Though the origins of Boxing Day are murky, it seems it was as laudable in intent as Christmas. It was, or so some say, the day when the merchant class would raise their gaze from one another and their own needs in order to acknowledge those servants who help them, and so would give those servants boxes of food, fruit or clothing. Or, it was the day the alms boxes were opened and the bounty distributed to the poorest of the poor. Such a lovely idea, so sullied by the scramble for 20 to 70 per cent off.
I think I've made my views known. In fact, I don't think I could be more clear. So please, people, you don't have to take my advice but I beseech you to consider it. There was a lot of merchandise on sale before Christmas; you could have bought it then. You just received a whole lot of stuff you didn't pay for, which was chosen just for you. It's only shopping.

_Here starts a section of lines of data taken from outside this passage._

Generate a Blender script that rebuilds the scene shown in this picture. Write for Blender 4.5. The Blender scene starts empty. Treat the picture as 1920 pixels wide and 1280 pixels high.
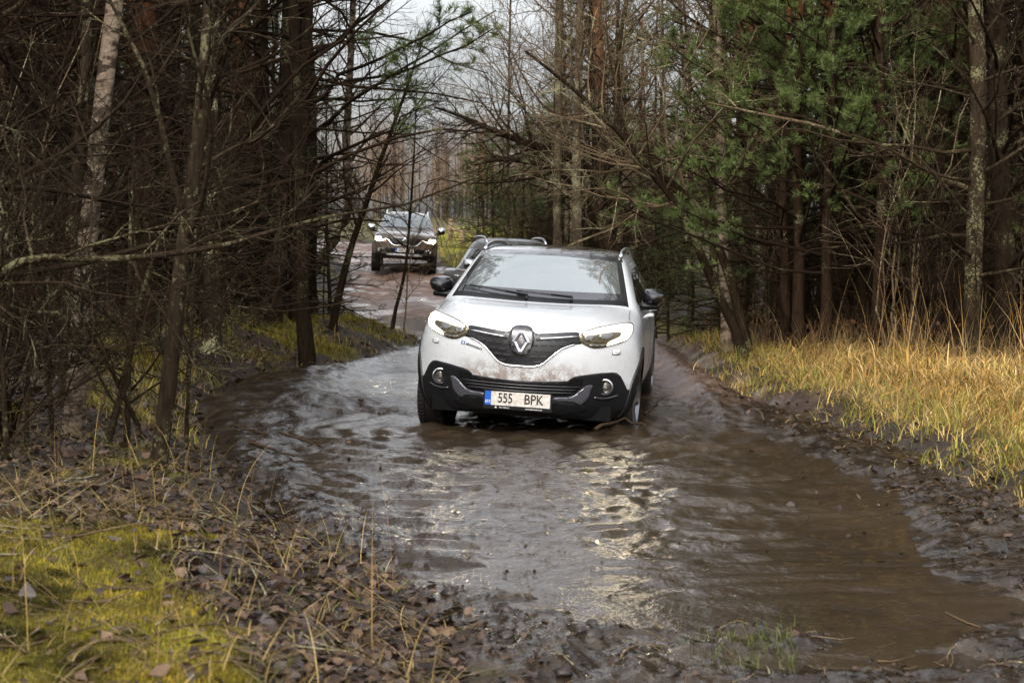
import bpy, bmesh, math, random
import numpy as np
from mathutils import Vector, Matrix
from mathutils.bvhtree import BVHTree
from mathutils.geometry import delaunay_2d_cdt

# ------------------------------------------------------------------ camera, sky, sun, exposure
C = bpy.context.scene.collection
SC = bpy.context.scene
CAM_H = 1.65
cam_d = bpy.data.cameras.new('camera')
cam = bpy.data.objects.new('camera', cam_d)
C.objects.link(cam)
cam_d.sensor_width = 36.0
cam_d.lens = 60.0
cam_d.clip_start = 0.1
cam_d.clip_end = 600.0
cam.location = (0, 0, CAM_H)
cam.rotation_euler = (math.radians(90 - 3.84), 0, 0)
cam_d.dof.use_dof = True
cam_d.dof.focus_distance = 14.3
cam_d.dof.aperture_fstop = 5.6
SC.camera = cam

SUN_EL, SUN_ROT = math.radians(38), math.radians(200)
world = bpy.data.worlds.new('World')
SC.world = world
world.use_nodes = True
wn, wl = world.node_tree.nodes, world.node_tree.links
wn.clear()
w_out = wn.new('ShaderNodeOutputWorld')
w_bg = wn.new('ShaderNodeBackground')
w_sky = wn.new('ShaderNodeTexSky')
w_sky.sky_type = 'NISHITA'
w_sky.sun_disc = False
w_sky.sun_elevation = SUN_EL
w_sky.sun_rotation = SUN_ROT
w_sky.air_density = 1.0
w_sky.dust_density = 3.0
w_sky.altitude = 50
# an even overcast: the clear-sky colour is greyed, then broken by soft cloud
w_hsv = wn.new('ShaderNodeHueSaturation')
w_hsv.inputs['Saturation'].default_value = 0.26
w_tc = wn.new('ShaderNodeTexCoord')
w_map = wn.new('ShaderNodeMapping')
w_map.inputs['Scale'].default_value = (1, 1, 2.5)
w_noise = wn.new('ShaderNodeTexNoise')
w_noise.inputs['Scale'].default_value = 2.2
w_noise.inputs['Detail'].default_value = 6
w_noise.inputs['Roughness'].default_value = 0.55
w_ramp = wn.new('ShaderNodeValToRGB')
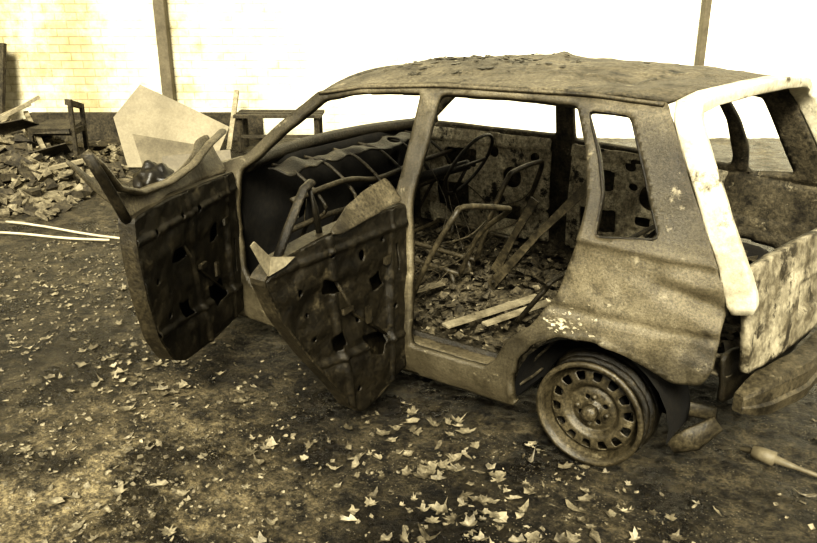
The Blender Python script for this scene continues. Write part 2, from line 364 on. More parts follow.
# ---------------- wheels
def wheel(name,cx,cy,cz,s,R=.195):
    e=empty(name,(cx,cy,cz));e.parent=car
    prof=[(R,.0),(R,-.010),(R*.95,-.012),(R*.945,.02),(R*.89,.035),(R*.88,.10),(R*.93,.13),(R*.935,.155),(R,.16),(R*1.01,.17)]
    bm=bmesh.new();n=64;rg=[]
    for i in range(n):
        a=2*math.pi*i/n
        rg.append([bm.verts.new((r*math.cos(a),-s*d,r*math.sin(a))) for r,d in prof])
    for i in range(n):
        for j in range(len(prof)-1):bm.faces.new((rg[i][j],rg[(i+1)%n][j],rg[(i+1)%n][j+1],rg[i][j+1]))
    ob=bmobj(bm,'rim_barrel',M_rim,e,True);so=ob.modifiers.new('s','SOLIDIFY');so.thickness=.005
    holes=[]
    for k in range(14):
        a=2*math.pi*k/14;hh=[]
        for dr,da in((.120,-.10),(.120,.10),(.152,.12),(.152,-.12)):hh.append((dr*math.cos(a+da),dr*math.sin(a+da)))
        holes.append(hh)
    for k in range(4):
        a=2*math.pi*(k+.5)/4;holes.append(circ(.05*math.cos(a),.05*math.sin(a),.010,8))
    def md(x,z):
        r=math.hypot(x,z)
        d=float(np.interp(r,[0,.028,.034,.065,.085,.105,.15,.165,.18],[.02,.02,.04,.04,.05,.025,.027,.05,.05]))
        return Vector((x,-s*d,z))
    panel('rim_disc',circ(0,0,R*.90,48),holes,md,.0055,[M_rim],e,.004,0,0,hrad=.006)
    tube('hub_cap',[[((0,-s*.035,0),.03),((0,s*.010,0),.028),((0,s*.016,0),.016)]],M_rim,e,16)
    bl=[]
    for k in range(4):
        a=2*math.pi*(k)/4+.2;c=(.055*math.cos(a),.055*math.sin(a));bl.append([((c[0],-s*.05,c[1]),.009),((c[0],-s*.022,c[1]),.009)])
    tube('wheel_bolts',bl,M_tube,e,6)
    tube('brake_drum',[[((0,-s*.06,0),.11),((0,-s*.12,0),.115)]],M_black,e,24)
    # collapsed, carbonised tyre carcass left on the barrel behind the outer flange
    for off,rad in((.045,.014),(.08,.024),(.12,.028)):
        pts=[]
        for i in range(48):
            a=2*math.pi*i/48;r=R*.96+.004*nz(i,off*40,2,.7);pts.append(((r*math.cos(a),-s*(off+.006*math.sin(a*3)),r*math.sin(a)),rad*(1+.15*nz(i,1,off*9,.6))))
        tube('tyre_remnant',[pts],M_char,e,10,closed=True)
    return e
w=wheel('wheel_rear_left',-.045,-.755,.222,-1);w.rotation_euler=(0,.3,0)
wheel('wheel_rear_right',-.05,.74,.222,1)
wheel('wheel_front_left',-2.30,-.70,.222,-1)
wheel('wheel_front_right',-2.30,.70,.222,1)
tube('rear_axle',[[((-.05,-.62,.2),.035),((-.05,.62,.2),.035)]],M_black,car)
tube('suspension_arm',[[((.21,-.60,.10),.03),((.27,-.58,.14),.05),((.33,-.52,.20),.035)],[((-.05,-.5,.19),.03),((.3,-.46,.2),.03)]],M_bump,car,10,.4)
# ---------------- doors
def rag(lp,a=.010):   # fire-eaten, uneven edge for a cut-out
    o=[];n=len(lp)
    for i in range(n):
        p=lp[i];q=lp[(i+1)%n]
        for t in((0,.5) if n<8 else (0,)):
            o.append((p[0]+(q[0]-p[0])*t+random.uniform(-a,a),p[1]+(q[1]-p[1])*t+random.uniform(-a,a)))
    return o
def door(name,hinge,d,n,outline,holes,th,frames):
    e=empty(name,hinge);e.parent=car
    d=Vector(d).normalized();n=Vector(n).normalized()
    def mp(off,bow=0,amp=.008):
        def f(u,v):
            o=off+(bow*(1-((v-.5)/.4)**2))+amp*nz(u,v,off*10,9)
            if off==0:
                o+=-.018*(1/(1+math.exp(-(.16-abs(v-.52))*90)))*(1/(1+math.exp(-(.27-abs(u-.36))*90)))
                o+=.012*math.exp(-((v-.34-.1*u)/.010)**2)+.012*math.exp(-((u-.32-.15*v)/.012)**2)
                o+=.010*math.exp(-((v-.80)/.010)**2)+.010*math.exp(-((u-.09)/.010)**2)
                o+=.005*nz(u,v,4,22)
            return d*u+n*o+Vector((0,0,v))
        return f
    panel('inner_panel',outline,holes,mp(0),.007,[M_char],e,.006,hrad=.006)
    panel('outer_skin',outline,[],mp(-th,-.01,.008),.02,[M_char],e,.006)
    lp=smoothloop(outline,.02);bm=bmesh.new();k=len(lp)
    A_=[bm.verts.new(d*u+Vector((0,0,v))+n*.004) for u,v in lp];B_=[bm.verts.new(d*u+Vector((0,0,v))-n*(th+.005)) for u,v in lp]
    for i in range(k):bm.faces.new((A_[i],A_[(i+1)%k],B_[(i+1)%k],B_[i]))
    ob=bmobj(bm,'door_edge',M_edge,e);s=ob.modifiers.new('s','SOLIDIFY');s.thickness=.008;s.offset=0
    for nm,pts,r,m,fl in frames:
        tube(nm,[[(d*p[0]+Vector((0,0,p[1]))+n*(p[2] if len(p)>2 else -.03),r) for p in pts]],m,e,8,fl)
    # brackets and hinge straps
    bm=bmesh.new()
    for u,v in((-.02,.32),(-.02,.72)):
        c=d*u+Vector((0,0,v))-n*.03;rot=Matrix((d,n,Vector((0,0,1)))).transposed();box(bm,c,(.07,.03,.05),rot)
    for u,v,a,b_ in((.36,.56,.05,.02),(.24,.50,.02,.06),(.55,.74,.05,.02),(.12,.68,.03,.03)):
        c=d*u+Vector((0,0,v))+n*.004;rot=Matrix((d,n,Vector((0,0,1)))).transposed();box(bm,c,(a,.012,b_),rot,.003)
    bmobj(bm,'brackets',M_edge,e)
    return e,d,n
rd_out=[(0,.20),(.16,.14),(.28,.115),(.34,.15),(.42,.27),(.57,.46),(.69,.64),(.755,.79),(.68,.835),(.5,.86),(.2,.875),(0,.87)]
rd_h=[rag([(.14,.31),(.22,.33),(.26,.41),(.13,.39)]),rag([(.35,.42),(.41,.41),(.43,.46),(.37,.49)],.006),rag([(.13,.58),(.19,.57),(.21,.63),(.15,.65)],.006),rag([(.36,.62),(.47,.65),(.48,.71),(.40,.68)],.008),circ(.60,.70,.013),circ(.07,.48,.011),circ(.28,.49,.010),circ(.27,.74,.015,12,1.4),circ(.15,.77,.009),circ(.44,.79,.010),circ(.30,.22,.013),rr(.045,.055,.62,.73),circ(.52,.50,.009),circ(.20,.47,.008),circ(.55,.60,.008)]
e,d,n=door('door_rear_left',(-.83,-.77,0),(0.0,-1,0),(1,0,0),rd_out,rd_h,.055,[
 ('window_frame',[(.66,.83),(.60,.92),(.52,1.03),(.48,1.045)],.012,M_char,1.5),
 ('glass_channel',[(.50,1.04),(.47,.95),(.45,.84)],.010,M_char,1.2),
 ('door_beam',[(.03,.56),(.4,.52),(.66,.60)],.012,M_edge,1),
 ('window_regulator',[(.10,.36,-.01),(.30,.52,-.015),(.44,.74,-.01)],.007,M_edge,1)])
panel('folded_top_rail',[(.02,.885),(.02,.965),(.2,.945),(.36,.905),(.46,.865),(.40,.855),(.2,.87)],[],lambda u,v:d*u+Vector((0,0,v))+n*(.02-.9*(v-.86)+.01*nz(u,v,3,12)),.01,[M_body],e,.006)
poly('torn_trim',[d*.62+Vector((0,0,.835))+n*.01,d*.68+Vector((0,0,.82))+n*.02,d*.75+Vector((0,0,.81))+n*.02,d*.78+Vector((0,0,.86))+n*.02,d*.815+Vector((0,0,.925))+n*.02,d*.79+Vector((0,0,.93))+n*.01,d*.73+Vector((0,0,.865))+n*.01],M_wood,e,.006)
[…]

Please, please, for the love of your god, take a day off. Remove yourself from the madding crowd. Choose serenity over the churn of greed. Pour another eggnog, open the book you received but didn't think you'd like, light a fire in the fireplace, put on those fluffy slippers you hate but receive every year and enjoy a moment of peace on earth.
And remember, brand-new untouched spring merchandise starts arriving in just a few weeks.